Следующий парижский денёк, начался для меня, ближе к обеду. Меня разбудил Андрюха, он вернулся с экскурсии из Версаля. Ничего, о бывшей загородной резиденции французских королей интересного или полезного, в его голове, к тому времени, как он ввернулся, уже не сохранилось. На мой идиотский вопрос, только что проснувшегося человека: " А скажи-ка, Андре, способен ли Версаль затмить наш Петергоф?". Месье Нетчипоренко, только развёл руками, он торопился на очередную экскурсию. Я же поторопился испить в ближайшей кофейне, самый бодрящей, из неалкогольных напитков, что бы посвятить несколько часов парижским магазинам. Но, перед тем как ознакомить тебя, с очень коротким и незамысловатым списком моих покупок, хочется вспомнить о наиприятнейшем отношением парижских продавцов с покупателями. Куда бы ты не пришёл, даже если тебя через минуту пошлют к чёрту, да ещё помогут, всё равно где, в ресторане или крошечной кафешке, в газетном киоске, или в частной лавочке размером с грузовой лифт, сначала с тобой поздороваются. Бонжур, месье! С улыбкой, без неё, в данном случаи не важно. Последуют ли вопросы, после приветствия, всё это будет зависеть от твоего выражения лица, настроения продавца, опять же твоего владения французским (английский, чаще всего принимается во внимание, но может и неожиданно, грубо игнорироваться). Но вот это, "Здравствуйте, месье", прозвучит обязательно. Я привык к тому, что в торговых рядах, тебя либо не замечают, как то, что невозможно увидеть, например, как нельзя увидеть радиоволны, или хуже хитрой цыганки не дают отвести глаз, от фальшивой улыбки продавца-консультанта. А здесь, как-то совсем по-соседски, по-дружески, мягко, не к чему не обязывающее.

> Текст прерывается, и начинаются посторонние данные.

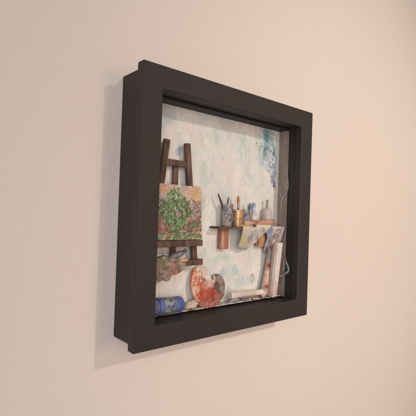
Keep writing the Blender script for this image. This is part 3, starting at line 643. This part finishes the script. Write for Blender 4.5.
m = MB(); m.box(-5.6, 5.6, 2.45, 5.2, 2, 67, tl); m.build('stretcher_bar', mat_plain('pale_pine', lin(186, 160, 138), .7, .15, 120, stretch=(4, 4, .4)), t, bevel=.3)
m = MB(); roll(m, (15.5, 28.3, -97.6), (77, 29.2, -98.8), 1.4, 3.7, 2.4, 60, 16)
tag(m.build('paper_roll', WHC, origin=(46, 29, -103), smooth=60, solid=.35), 'cream white paper roll lying along the floor right of the palette', 'paper roll')
# squeezed tubes and scraps on the floor
def tubelet(label, a, b, r, body, capm):
    a, b = Vector(a), Vector(b); L = lambda s: a+(b-a)*s
    t = thing('paint_tube', tuple((a+b)/2-Vector((0, 0, r))), label, 'paint tube', 'paint tubes on the floor')
    m = MB(); sd = Vector((0, .5, .3))
    m.tube([L(0), L(.14)+sd*.3, L(.35)-sd*.4, L(.6)+sd*.3, L(.78), L(.83)], [r*.35, r*.75, r*.95, r, r*.9, r*.45], 14, jit=.09, flat=.8); m.build('tube_body', body, t, smooth=60)
    m = MB(); m.lathe(L(.82), L(1), [(0, r*.5), (.15, r*.62), (.9, r*.55), (1, r*.4)], 12); m.build('cap', capm, t)
GT = mat_stain('lead_tube', lin(150, 150, 156), [(lin(196, 192, 190), 90, .54, 2), (lin(96, 100, 116), 100, .58, 5)], .4, bd=.0006)
tubelet('grey crushed paint tube lying in front of the left end of the paper roll', (12.5, 26.8, -103.6), (32, 26.6, -103.2), 2.8, GT, HANDLE)
tubelet('small blue-grey paint tube nearest the middle of the paper roll', (33, 26.4, -104), (48, 26.2, -104), 2.1, mat_plain('slate_tube', lin(118, 122, 136), .4, .25, 200, bd=.0006), mat_plain('pale_cap', lin(190, 180, 172), .5))
tubelet('little reddish paint tube lying under right half of the paper roll', (62, 26.2, -104.6), (49, 26.4, -104.6), 1.4, mat_stain('red_tube', lin(186, 130, 116), [(lin(210, 190, 178), 100, .52, 2), (lin(150, 70, 62), 110, .6, 5)], .5), mat_plain('brown_cap', lin(110, 84, 74), .5))
tubelet('small green paint tube at the foot of the white canvas', (77, 20.6, -105.0), (68, 24.6, -105.0), 1.4, mat_plain('green_tube', lin(112, 128, 96), .5, .3, 200, bd=.0005), mat_plain('white_cap', lin(206, 196, 188), .5))

# ------------------------------------------------------------------ light
wd = bpy.data.worlds.new('World'); S.world = wd; wd.use_nodes = True
bg = wd.node_tree.nodes['Background']; bg.inputs['Color'].default_value = (1, 1, 1, 1); bg.inputs['Strength'].default_value = .2
def lamp(name, typ, loc, power, col, target=(0, 0, 0), **kw):
    l = bpy.data.lights.new(name, typ); l.energy = power; l.color = col
    for k, v in kw.items(): setattr(l, k, v)
    o = bpy.data.objects.new(name, l); COL.objects.link(o); o.location = loc
    o.rotation_euler = (Vector(target)-Vector(loc)).to_track_quat('-Z', 'Y').to_euler(); return o
lamp('ceiling_spot', 'SPOT', (.58, -2.15, 1.02), 79, (1, .968, .847), (.33, 0, -.03), shadow_soft_size=.045, spot_size=math.radians(30), spot_blend=1.0)
lamp('room_light', 'AREA', (-1.25, -1.75, .15), 24.4, (1, .945, .956), shape='DISK', size=1.9)
lamp('added_wall_fill', 'AREA', (.5, -1.7, .1), .97, (1, .57, .31), (.33, 0, -.02), shape='DISK', size=.7, spread=math.radians(60))  # added soft beam that brightens the wall at right, no known lamp

# ------------------------------------------------------------------ camera
cam = bpy.data.cameras.new('camera'); co = bpy.data.objects.new('camera', cam); COL.objects.link(co)
f = Vector((.64718828, .76216266, .01598168)); r = Vector((.76148684, -.64731607, .03346198))
f.normalize(); r = (r-f*r.dot(f)).normalized(); u = r.cross(f)
M = Matrix((r, u, -f)).transposed().to_4x4(); M.translation = Vector((-.30389685, -.34872148, -.00533335))
co.matrix_world = M
cam.sensor_width = 36; cam.lens = 36*400.2/416; cam.clip_start = .01; cam.clip_end = 100
S.camera = co
S.view_settings.view_transform = 'Standard'; S.view_settings.look = 'None'; S.view_settings.gamma = 1; S.view_settings.exposure = 0
S.render.engine = 'CYCLES'; S.cycles.max_bounces = 10; S.cycles.transparent_max_bounces = 16
for o in bpy.data.objects:
    if 'o' in o: del o['o']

   Самая удачная моя шоп-рыбалка, на улице Риволи. Большой прямоугольный, чёрный чемодан, с закруглёнными углами, обшитыми кожей. Двусторонние кофейные чашки, для эксспресо, один цвет снаружи, другой внутри чашек и два больших, итальянских, мужских платка. Эти, более чем скромные покупки, были упакованы в новенький чемоданчик, куда я добавил; две дамские сумочки, мужские перчатки и шёлковый шарф, - всё это, для моих родителей, сестрёнки и для себя конечно. Короткий день быстро иссяк, как и мои франки, о чём я совершенно не жалел.

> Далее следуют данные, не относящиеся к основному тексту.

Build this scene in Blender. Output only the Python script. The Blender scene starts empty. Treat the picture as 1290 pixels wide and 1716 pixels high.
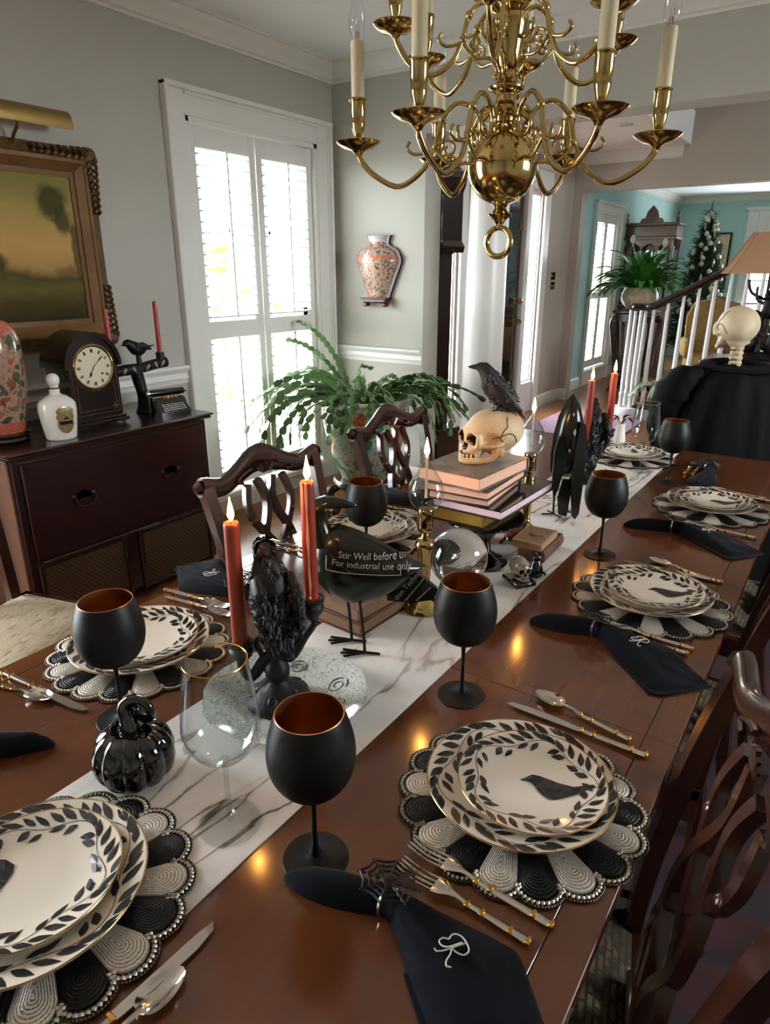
import bpy, math, random
from mathutils import Vector, Matrix, noise
random.seed(7)
PI = math.pi
scene = bpy.context.scene
COL = scene.collection

# ------------------------------------------------------------------ camera
cam_data = bpy.data.cameras.new('camera')
cam = bpy.data.objects.new('camera', cam_data)
COL.objects.link(cam)
cam.location = (0.0, 0.0, 1.48)
cam.rotation_euler = (math.radians(90 - 19.718), 0.0, math.radians(34.305))
cam_data.sensor_fit = 'HORIZONTAL'
cam_data.sensor_width = 36.0
cam_data.lens = 1130.0 / 1290.0 * 36.0
cam_data.clip_start = 0.02
cam_data.clip_end = 200
scene.camera = cam

# ------------------------------------------------------------------ world, exposure
world = bpy.data.worlds.new('overcast_sky')
scene.world = world
world.use_nodes = True
wn = world.node_tree.nodes
bg = wn['Background']
bg.inputs['Color'].default_value = (0.90, 0.96, 1.0, 1)
bg.inputs['Strength'].default_value = 26.0
scene.view_settings.view_transform = 'Standard'
scene.view_settings.look = 'None'
scene.view_settings.exposure = 0.62
scene.view_settings.gamma = 1.0
scene.view_settings.use_curve_mapping = False
scene.cycles.use_denoising = True
scene.cycles.max_bounces = 10
scene.cycles.diffuse_bounces = 5
scene.cycles.glossy_bounces = 4
scene.cycles.transmission_bounces = 8
scene.cycles.transparent_max_bounces = 12
scene.cycles.caustics_reflective = False
scene.cycles.caustics_refractive = False
scene.cycles.sample_clamp_indirect = 4.0

def portal(name, loc, rot, sx, sy):
    """A portal only guides sampling of the sky through a window opening; it emits nothing itself."""
    d = bpy.data.lights.new(name, 'AREA'); d.shape = 'RECTANGLE'; d.size = sx; d.size_y = sy
    d.cycles.is_portal = True
    o = bpy.data.objects.new(name, d); COL.objects.link(o)
    o.location = loc; o.rotation_euler = rot
    return o
# left wall windows face +X (area light looks down -Z: rotate so -Z -> +X)
portal('portal_window_dining', (-3.30, 3.28, 1.18), (0, -PI/2, 0), 2.2, 1.1)
portal('portal_added_window_near', (-3.30, -0.30, 1.25), (0, -PI/2, 0), 2.0, 1.2)
portal('portal_sidelight_a', (-3.02, 5.15, 1.27), (0, -PI/2, 0), 1.86, .3)
portal('portal_sidelight_b', (-3.02, 6.93, 1.27), (0, -PI/2, 0), 1.86, .3)
portal('portal_window_living', (-3.15, 9.6, 1.2), (0, -PI/2, 0), 2.2, 1.1)
portal('portal_added_window_right', (2.42, 2.55, 1.75), (0, PI/2, 0), .9, 1.3)
portal('portal_added_window_stair', (3.12, 6.2, 3.7), (0, PI/2, 0), .8, .8)
portal('portal_window_living_back', (-0.9, 13.55, 1.3), (-PI/2, 0, 0), 1.2, 1.6)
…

   В шесть вечера, я встретился с нашей автобусной общагой, мы отправились в аквапарк, по тем временам, просто сказочным местом. Несколько закрученных высоких горок, джакузи, волна, по сигналу накатывающая на весь бассейн. Форма самого бассейна, это очертания небольшого городка, с мостиками, пляжами, берегами, заросшими тропическими растениями. Я нашёл одно местечко где, если поднырнуть под небольшим импровизированным пляжем (загорать под неоном?), можно было выплыть в открытый, подсвеченный бассейн. Перевернувшись на спину, я лежал на воде, кайфуя от того, что "принимаю ванну" в Париже, избыток хлора в которой, разбавляет холодный, ноябрьский дождик.
   
   Ночной Париж.


В фое отеля меня ждал Димыч в бейсболке, нагло попивая пиво, на глазах администратора. Наглость заключалось в том, что это самое пиво, он украл из автоматов для напитков, здесь у лифта. Буржуйский ящик, для мелких удовольствий, в общем-то, сам провоцировал на воровство. Банки с пивом стояли так, что отодвинув тоненькую задвижку, можно было взять пяток штук, предполагалось, что за это надо бросить монетки, хотя зачем собственно это делать, Димычу понять было непросто. Дурное дело не хитрое, я взял этот приёмчик на вооружение. Мы выпили по парочке "самовыпадающегося", я переоделся и мы двинули на ночные улицы. Начали с того, что спустились к Сене, к её гранитным берегам. Лестницы, арки, подходы к воде, широкие каменные бордюры, клошары распивающие вино в полутьме и звонкой, негородской тишине. Мы передавали друг другу самокрутку с африканским планом, и меня уже нешуточно уносило, от окружавших нас декораций.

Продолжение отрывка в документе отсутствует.